O melhor e mais lindo poema Lirico ao nosso terrao Natal, escrito pelo maior poeta Sobralense. O SR. Padre Antonio Pinto da Silva.

Para quando uma homenagem mesmo
postuma?

Começa a ser tempo de serem reconhecidos esses grandes vultos da nossa terra... do Sobral.

sobralfilho disse...

Anónimo,

É uma boa ideia. Contudo, nos tempos que correm não será fácil.

Mariita disse...

Um grande obrigado por esta publicação, que muito me sensibiliza, precisamente em vésperas do aniversário natalício do autor, que se fosse vivo completaria 78 anos, a 6 de Junho.

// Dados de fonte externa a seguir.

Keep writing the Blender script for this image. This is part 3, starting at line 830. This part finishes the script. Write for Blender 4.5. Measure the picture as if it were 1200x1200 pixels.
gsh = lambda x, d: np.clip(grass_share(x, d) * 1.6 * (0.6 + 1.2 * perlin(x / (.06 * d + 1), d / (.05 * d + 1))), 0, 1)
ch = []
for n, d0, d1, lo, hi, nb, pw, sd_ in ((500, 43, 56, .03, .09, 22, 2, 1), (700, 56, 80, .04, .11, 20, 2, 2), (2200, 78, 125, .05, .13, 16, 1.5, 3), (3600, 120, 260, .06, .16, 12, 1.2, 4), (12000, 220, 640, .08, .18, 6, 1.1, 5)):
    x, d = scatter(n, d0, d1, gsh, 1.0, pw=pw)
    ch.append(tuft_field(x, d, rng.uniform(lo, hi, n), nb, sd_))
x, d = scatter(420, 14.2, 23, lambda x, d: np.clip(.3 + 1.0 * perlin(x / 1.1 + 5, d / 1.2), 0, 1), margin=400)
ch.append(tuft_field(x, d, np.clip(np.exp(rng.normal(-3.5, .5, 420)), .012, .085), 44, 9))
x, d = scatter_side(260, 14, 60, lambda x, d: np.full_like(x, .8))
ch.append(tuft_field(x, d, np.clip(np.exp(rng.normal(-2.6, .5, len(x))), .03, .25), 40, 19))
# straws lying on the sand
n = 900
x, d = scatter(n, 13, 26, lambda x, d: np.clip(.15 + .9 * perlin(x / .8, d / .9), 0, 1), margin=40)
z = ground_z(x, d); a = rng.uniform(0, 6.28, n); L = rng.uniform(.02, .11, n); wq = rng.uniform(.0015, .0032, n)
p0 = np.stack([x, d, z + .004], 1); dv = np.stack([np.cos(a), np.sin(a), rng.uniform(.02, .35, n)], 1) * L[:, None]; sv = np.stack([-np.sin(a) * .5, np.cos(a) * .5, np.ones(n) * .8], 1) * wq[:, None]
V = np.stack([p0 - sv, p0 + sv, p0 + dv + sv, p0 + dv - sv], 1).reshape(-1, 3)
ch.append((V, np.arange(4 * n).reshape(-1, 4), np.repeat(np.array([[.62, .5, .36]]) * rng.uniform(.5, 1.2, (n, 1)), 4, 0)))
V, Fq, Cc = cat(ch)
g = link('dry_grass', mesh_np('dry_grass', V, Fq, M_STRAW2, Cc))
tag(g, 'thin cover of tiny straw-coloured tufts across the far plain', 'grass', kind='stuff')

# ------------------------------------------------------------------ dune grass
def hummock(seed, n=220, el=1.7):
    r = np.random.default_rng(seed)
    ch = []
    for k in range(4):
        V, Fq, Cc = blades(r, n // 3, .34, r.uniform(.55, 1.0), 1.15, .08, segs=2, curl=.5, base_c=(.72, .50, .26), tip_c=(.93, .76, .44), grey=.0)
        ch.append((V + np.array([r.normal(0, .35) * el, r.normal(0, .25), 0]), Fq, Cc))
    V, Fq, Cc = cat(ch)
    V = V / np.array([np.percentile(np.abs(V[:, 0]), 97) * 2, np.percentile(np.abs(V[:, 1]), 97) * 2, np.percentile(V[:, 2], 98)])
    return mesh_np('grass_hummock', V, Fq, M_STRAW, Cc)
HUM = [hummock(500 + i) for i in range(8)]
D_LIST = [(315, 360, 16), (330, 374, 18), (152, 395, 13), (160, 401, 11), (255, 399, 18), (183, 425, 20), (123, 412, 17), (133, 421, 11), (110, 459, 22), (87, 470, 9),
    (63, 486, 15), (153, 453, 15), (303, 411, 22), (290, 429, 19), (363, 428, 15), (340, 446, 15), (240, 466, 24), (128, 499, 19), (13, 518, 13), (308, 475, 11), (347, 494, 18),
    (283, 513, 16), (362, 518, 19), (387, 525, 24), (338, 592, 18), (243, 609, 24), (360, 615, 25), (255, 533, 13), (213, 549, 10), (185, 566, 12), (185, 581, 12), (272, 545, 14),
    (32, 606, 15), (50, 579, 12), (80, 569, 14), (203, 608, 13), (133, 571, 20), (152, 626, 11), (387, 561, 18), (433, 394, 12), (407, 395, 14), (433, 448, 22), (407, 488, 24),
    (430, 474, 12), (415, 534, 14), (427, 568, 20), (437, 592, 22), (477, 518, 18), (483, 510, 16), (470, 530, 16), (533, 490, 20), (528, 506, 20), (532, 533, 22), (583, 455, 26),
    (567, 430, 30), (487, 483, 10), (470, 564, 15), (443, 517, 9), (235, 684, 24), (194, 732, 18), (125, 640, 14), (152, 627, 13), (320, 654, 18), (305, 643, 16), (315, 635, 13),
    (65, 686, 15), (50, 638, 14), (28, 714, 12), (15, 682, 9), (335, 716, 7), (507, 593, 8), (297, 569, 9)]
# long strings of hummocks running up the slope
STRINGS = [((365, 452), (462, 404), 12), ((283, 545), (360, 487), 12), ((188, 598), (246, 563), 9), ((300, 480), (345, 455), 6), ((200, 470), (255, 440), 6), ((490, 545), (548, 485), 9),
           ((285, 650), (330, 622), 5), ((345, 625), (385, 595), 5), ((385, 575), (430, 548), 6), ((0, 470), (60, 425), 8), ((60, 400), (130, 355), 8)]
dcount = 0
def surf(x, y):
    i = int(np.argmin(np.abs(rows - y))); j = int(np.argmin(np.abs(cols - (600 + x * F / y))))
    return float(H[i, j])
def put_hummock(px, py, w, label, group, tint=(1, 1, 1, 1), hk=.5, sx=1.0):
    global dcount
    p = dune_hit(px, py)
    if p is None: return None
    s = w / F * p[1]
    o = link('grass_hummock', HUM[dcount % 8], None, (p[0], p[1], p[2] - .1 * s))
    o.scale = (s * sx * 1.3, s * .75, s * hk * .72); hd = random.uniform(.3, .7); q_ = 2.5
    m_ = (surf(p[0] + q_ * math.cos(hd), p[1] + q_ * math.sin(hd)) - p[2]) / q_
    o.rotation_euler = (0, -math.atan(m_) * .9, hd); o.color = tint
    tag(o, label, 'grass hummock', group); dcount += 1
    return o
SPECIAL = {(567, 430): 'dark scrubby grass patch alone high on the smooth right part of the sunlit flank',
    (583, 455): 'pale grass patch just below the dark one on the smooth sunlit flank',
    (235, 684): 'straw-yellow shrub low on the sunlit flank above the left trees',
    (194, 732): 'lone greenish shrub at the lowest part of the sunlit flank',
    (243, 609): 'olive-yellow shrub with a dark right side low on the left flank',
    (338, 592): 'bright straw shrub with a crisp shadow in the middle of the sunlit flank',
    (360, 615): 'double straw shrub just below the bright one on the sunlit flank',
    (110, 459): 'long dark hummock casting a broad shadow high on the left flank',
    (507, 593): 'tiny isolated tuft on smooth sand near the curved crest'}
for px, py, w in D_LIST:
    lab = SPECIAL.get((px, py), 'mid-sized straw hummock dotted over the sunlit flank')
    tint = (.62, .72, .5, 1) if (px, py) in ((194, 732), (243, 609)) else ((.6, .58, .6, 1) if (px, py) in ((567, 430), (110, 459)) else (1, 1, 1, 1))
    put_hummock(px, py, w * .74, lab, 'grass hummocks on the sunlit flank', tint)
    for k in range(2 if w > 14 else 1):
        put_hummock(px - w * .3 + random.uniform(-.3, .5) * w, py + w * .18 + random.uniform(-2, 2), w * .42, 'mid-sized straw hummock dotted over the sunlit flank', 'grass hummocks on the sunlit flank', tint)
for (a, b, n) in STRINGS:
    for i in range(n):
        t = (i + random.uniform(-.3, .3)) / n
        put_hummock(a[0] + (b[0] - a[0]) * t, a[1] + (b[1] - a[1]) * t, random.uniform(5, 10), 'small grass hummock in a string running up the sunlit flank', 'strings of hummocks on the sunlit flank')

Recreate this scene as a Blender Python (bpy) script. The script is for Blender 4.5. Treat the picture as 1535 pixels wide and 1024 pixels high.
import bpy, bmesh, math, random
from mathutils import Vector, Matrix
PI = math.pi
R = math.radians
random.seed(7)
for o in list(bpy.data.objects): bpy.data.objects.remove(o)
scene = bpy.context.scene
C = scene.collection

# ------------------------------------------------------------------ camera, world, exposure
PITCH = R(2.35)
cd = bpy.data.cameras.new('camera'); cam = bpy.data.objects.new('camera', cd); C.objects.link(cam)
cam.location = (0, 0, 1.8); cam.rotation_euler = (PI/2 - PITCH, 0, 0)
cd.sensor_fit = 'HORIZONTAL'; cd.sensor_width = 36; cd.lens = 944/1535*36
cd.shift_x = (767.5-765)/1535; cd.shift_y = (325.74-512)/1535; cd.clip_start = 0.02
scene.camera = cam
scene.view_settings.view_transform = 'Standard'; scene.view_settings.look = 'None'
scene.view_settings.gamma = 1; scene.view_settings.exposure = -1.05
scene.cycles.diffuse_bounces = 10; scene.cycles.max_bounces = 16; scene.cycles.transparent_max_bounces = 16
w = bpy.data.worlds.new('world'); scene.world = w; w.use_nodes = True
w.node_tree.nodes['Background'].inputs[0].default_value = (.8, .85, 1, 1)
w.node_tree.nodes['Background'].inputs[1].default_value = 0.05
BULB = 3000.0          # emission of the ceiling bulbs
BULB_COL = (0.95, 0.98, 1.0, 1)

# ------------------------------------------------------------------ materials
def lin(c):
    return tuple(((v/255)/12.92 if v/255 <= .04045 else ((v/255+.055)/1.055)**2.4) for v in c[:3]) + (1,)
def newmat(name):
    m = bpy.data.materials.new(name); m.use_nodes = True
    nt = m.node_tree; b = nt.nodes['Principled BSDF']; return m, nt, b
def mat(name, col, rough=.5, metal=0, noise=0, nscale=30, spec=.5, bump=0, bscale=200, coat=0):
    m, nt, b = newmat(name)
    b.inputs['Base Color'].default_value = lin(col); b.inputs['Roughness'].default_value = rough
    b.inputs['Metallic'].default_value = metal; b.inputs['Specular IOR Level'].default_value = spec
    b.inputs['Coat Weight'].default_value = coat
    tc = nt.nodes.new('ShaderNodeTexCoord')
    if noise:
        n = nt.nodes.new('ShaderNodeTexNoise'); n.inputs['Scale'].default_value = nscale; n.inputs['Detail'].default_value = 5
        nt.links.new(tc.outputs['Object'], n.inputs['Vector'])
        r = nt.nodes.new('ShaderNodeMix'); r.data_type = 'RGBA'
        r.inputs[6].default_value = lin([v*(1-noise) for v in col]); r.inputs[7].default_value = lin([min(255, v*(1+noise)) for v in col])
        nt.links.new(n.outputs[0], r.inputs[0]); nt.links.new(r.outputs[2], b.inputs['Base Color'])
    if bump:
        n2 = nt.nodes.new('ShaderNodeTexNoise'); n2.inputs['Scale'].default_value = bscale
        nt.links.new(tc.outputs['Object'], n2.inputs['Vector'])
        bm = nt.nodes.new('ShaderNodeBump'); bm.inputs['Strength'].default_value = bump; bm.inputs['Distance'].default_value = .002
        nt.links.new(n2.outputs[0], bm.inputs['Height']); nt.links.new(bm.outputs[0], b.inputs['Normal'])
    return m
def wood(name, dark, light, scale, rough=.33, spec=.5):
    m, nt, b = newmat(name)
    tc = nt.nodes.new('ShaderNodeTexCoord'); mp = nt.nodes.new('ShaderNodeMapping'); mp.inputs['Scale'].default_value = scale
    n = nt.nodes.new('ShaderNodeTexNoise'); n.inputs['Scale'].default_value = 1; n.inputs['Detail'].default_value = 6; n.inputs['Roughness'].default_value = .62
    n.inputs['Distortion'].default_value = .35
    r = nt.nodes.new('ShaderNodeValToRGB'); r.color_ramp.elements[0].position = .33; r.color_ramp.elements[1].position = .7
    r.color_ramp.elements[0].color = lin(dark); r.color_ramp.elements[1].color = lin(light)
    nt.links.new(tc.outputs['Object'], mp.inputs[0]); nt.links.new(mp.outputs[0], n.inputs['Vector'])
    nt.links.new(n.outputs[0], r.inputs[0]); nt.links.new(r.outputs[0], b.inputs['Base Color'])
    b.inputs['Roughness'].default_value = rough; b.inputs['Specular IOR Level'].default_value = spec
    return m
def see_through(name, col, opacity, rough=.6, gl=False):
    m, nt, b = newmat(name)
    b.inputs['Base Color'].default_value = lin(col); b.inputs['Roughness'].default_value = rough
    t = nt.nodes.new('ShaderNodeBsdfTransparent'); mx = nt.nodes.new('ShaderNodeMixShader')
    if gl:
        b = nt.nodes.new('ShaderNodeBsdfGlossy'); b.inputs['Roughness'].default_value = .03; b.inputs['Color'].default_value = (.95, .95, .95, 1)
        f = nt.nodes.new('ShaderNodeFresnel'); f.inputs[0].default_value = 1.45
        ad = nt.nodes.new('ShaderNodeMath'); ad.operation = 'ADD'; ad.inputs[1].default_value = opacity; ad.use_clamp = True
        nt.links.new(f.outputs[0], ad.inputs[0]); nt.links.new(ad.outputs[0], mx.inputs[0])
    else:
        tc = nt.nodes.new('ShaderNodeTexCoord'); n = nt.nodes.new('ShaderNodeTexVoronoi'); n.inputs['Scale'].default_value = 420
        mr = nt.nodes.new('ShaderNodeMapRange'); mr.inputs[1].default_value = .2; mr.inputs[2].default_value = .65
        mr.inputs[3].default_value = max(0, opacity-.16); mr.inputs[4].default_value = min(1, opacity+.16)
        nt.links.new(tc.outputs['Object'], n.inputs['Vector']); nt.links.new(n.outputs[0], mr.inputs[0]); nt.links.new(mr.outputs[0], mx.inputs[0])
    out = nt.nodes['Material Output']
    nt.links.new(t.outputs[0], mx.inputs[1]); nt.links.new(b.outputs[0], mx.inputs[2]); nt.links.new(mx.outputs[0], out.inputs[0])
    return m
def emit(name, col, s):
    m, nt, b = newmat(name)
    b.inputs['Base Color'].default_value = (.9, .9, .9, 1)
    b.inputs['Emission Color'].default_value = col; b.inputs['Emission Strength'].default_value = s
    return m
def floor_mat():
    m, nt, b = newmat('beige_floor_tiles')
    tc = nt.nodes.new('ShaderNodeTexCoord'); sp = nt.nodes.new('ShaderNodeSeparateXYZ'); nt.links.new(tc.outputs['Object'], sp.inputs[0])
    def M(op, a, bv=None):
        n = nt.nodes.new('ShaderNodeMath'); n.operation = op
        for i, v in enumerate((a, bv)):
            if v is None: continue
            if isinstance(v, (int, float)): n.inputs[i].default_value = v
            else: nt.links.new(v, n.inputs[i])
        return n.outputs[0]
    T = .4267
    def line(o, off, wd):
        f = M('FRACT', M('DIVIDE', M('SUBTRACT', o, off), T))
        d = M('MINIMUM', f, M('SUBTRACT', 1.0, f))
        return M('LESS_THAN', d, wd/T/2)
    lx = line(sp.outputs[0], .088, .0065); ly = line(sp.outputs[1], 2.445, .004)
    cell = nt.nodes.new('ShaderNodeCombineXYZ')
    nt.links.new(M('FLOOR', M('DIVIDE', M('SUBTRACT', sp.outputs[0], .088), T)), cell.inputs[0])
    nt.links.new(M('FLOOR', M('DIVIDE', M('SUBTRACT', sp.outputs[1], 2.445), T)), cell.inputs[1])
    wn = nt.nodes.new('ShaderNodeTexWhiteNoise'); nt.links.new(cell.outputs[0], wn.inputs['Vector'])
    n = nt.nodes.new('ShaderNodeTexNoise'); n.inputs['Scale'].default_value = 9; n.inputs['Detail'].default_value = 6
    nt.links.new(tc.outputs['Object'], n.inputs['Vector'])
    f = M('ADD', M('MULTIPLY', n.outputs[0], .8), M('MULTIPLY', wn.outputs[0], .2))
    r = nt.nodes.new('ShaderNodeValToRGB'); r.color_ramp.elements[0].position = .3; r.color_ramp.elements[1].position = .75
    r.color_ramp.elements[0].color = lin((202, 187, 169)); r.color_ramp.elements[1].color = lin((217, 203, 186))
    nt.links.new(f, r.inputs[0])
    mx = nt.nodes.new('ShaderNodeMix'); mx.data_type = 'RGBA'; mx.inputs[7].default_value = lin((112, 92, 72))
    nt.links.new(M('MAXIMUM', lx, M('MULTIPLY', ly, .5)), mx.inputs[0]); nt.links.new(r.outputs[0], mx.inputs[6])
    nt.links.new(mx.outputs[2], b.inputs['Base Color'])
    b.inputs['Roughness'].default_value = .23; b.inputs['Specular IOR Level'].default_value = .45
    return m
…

Quanto a homenagens: amigos de Aldeia de João Pires e não só, fizeram-lhes em vida e, mais recentemente, nas bodas de oiro sacerdotais. Porém, tenho a certeza que a melhor homenagem a meu tio é que não seja esquecido e que continuemos a falar dele como se presença viva continuasse no meio de nós. E é assim que eu o sinto!

Manuel Faustino disse...

"Ninguém é profeta na sua terra"! Caro Sobralfilho: a minha gratidão pela divulgação neste sítio de um dos Cantos do Livro «Cantando os Hermínios», da autoria do meu Tio, Pe. António Pinto da Silva, o Canto que ele quis dedicar à sua Terra que muito amava e onde tencionava regressar para «adormecer no Senhor». Não concretizou este seu último sonho. E custou concretizar o sonho de publicar os seus X Cantos de «Cantando os Hermínios», que posses para ser «editor de obra de sua autoria» não tinha e as Editoras só se interessam por «new waves»! Foi a Câmara Municipal de Penamacor - e não a Câmara Municipal da sua Terra - que lhe proporcionou a concretização desse sonho e o tornou tão feliz como quando, em criança, correu a serra atrás das cabras... Também por isso não hesitei, um pouco na qualidade de seu Testamenteiro, em doar toda a sua biblioteca a essa mesma Câmara Municipal de Penamacor, onde hoje, na Sala Pe. Pinto da Silva, os seus livros estão à disposição de quem os queira ler: Amor com Amor se paga; e os meus, se os meus filhos os não quiserem, como parece quase certo, lá irão parar, ainda em agradecimento por aquilo que a CM de Penamacor fez pelo meu Tio. E, como diz a minha Irmã, no post que já aqui deixou, a melhor homenagem que lhe podemos fazer é, como Ele, «passar fazendo o bem»! O resto é, como o Vate Maior cantou, «glória vã». Em todo o caso, o teu gesto, Sobralfilho, enobrece-te e nós, a Família, só podemos estar-te gratos por esta magnífica transcrição.

Um Abraço
Manuel Lopes da Silva Faustino

sobralfilho disse...

Manuel,
E eu também fico grato pela vossa gratidão!

Desde que conheça ou me sejam dados a conhecer,poetas,escritores ou seguidores de outras formas de arte, que sejam do Sobral,terão sempre espaço, na simplicidade deste blogue.